Nirmal Verma (b. 1929) is one of the few
best-known writers outside India. A pioneer of
the New Story Movement (1956) in Hindi
literature, his fiction explores the arid
silence that lies between people who have lost
faith in each other and the imaginative drought
that renders it impossible for us to make moral
discriminations. In 2000, he was honored with
the highest award for literature in India, the
Jnanpith. He has published five novels, eight
collections of short stories and nine books of
essays and travelogues. He was also nominated
for the well-known Neustadt Award of the
magazine The World Literature, University of
Oklahoma, in 1996. He was recently awarded the
Padma Bhushan. He is married to the poet Gagan
Gill and lives in Delhi.
Prasenjit Gupta
Prasenjit Gupta, son of Pratima Gupta and the
late Dr. Paresh Ranjan Gupta, is a graduate of
the University of Delhi and the Iowa Writers'
Workshop. He lives in Iowa City and Delhi and
translates fiction from Hindi and Bengali into
English.
Prasenjit Gupta translated these stories as a
dissertation project for his Ph.D from the
University of Iowa. The stories were translated
in close cooperation with the author during his
one-year stay in India. Moreover, being an
Indian settled in the West, he has been able to
capture the essence of the original works
beautifully.
Indian Errant
Indian Errant is a translated selection of short
stories originally written in Hindi by the
leading contemporary Indian writer Nirmal Verma.

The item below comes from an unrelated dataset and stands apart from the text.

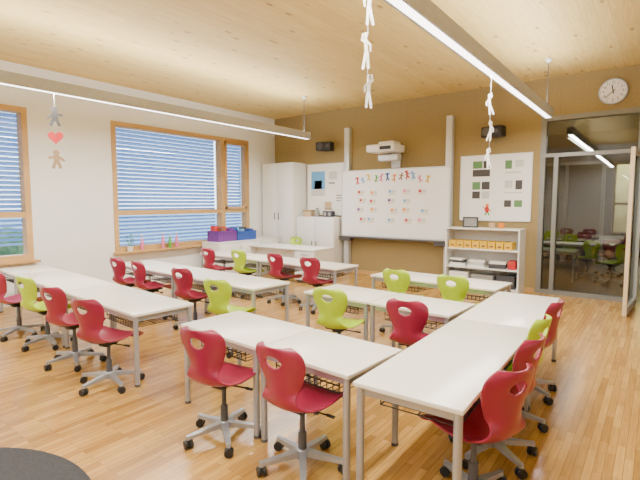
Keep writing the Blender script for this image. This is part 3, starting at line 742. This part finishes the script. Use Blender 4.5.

These translations are accompanied by an
incisive and substantial critical introduction.
The volume is available both as a paperback and
as a hardback. The hardback is accompanied by
the original Hindi stories.
The fourteen stories in this collection deal
with the theme of exile and dislocation. All the
stories except "Last Summer" are set outside
India with most of the protagonists located
outside their native country. Thus they describe
one possible arc of an exiled life, from the
journey to the West to the return to India, and
the separation from family both in India and
abroad.
The stories explore the questions that haunt the
exiles, especially those who are not banished
from their homeland but have chosen to emigrate.